Nevertheless, as should be evident from God’s ineffability, God greatly transcends human reality:

We ought therefore to recall that God transcends the human distinction between the sexes. He is neither man nor woman: he is God. He also transcends human fatherhood and motherhood, although he is their origin and standard: no one is father as God is Father (No. 239).

However, when Jesus revealed God as Father, he did so in a way that signifies the very essence of God (namely, the Father as eternally begetting the Son, and God as the creator of all things). “Father,” therefore, is appropriate as a name for God, especially since man knows about the Fatherhood of God only by analogy with human fatherhood.

On the other hand, the “maternal” attributes of God do not signify the essence. (Yes, in the ontological order, God’s attributes are identical with Himself; but we, human beings with limited intellects, are compelled to distinguish between the two in our minds—that is, in the order of knowledge.)

This distinction explains why Jesus commanded us to call God “Father,” as I mentioned above, but not “mother”. This must not be understood in any way as a denigration of human motherhood: rather, human fatherhood and motherhood, from our point of view, signify different aspects of our understanding of God.

The related question: why did God make human fatherhood resemble His own?

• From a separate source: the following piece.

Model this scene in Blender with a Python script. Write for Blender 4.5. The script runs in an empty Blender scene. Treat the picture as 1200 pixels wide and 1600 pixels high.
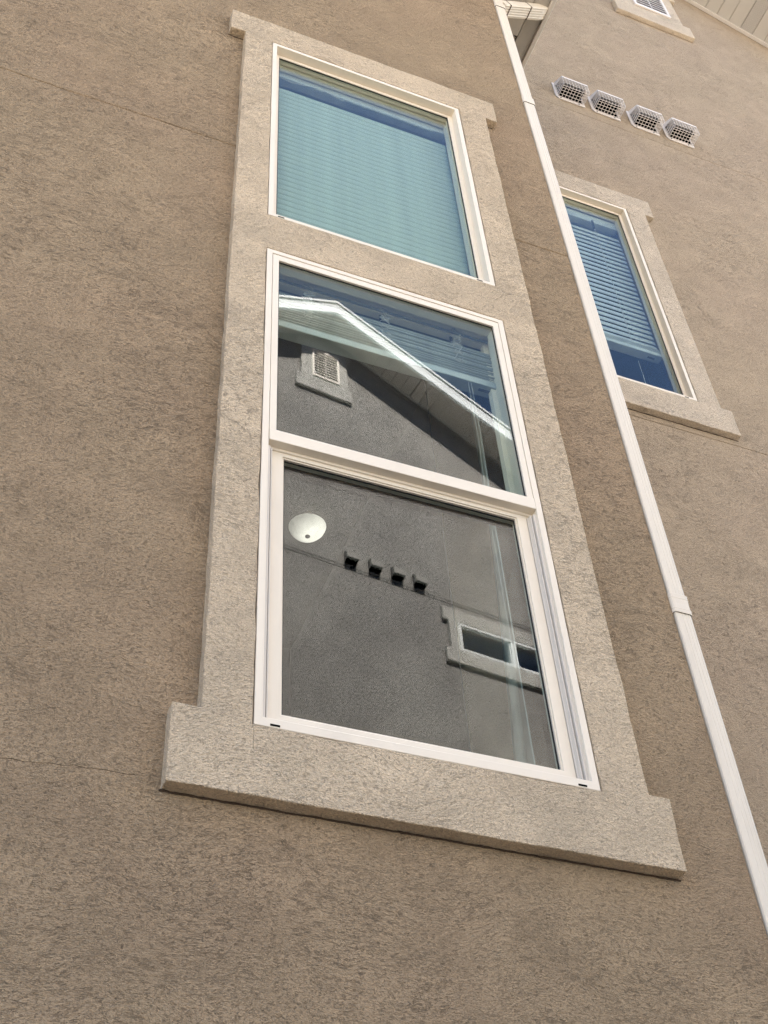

The question thus is better reformulated in this way: why did God create human fatherhood to resemble His own Fatherhood? Any attempt to answer this question will necessarily enter into the realm of speculation, but presumably, it is in order that human beings, through human fatherhood, would be able to learn something about Divine Fatherhood—since that is the only way we could know about it.

However, God’s Fatherhood, in the order of being, is eternal and independent of His creatures.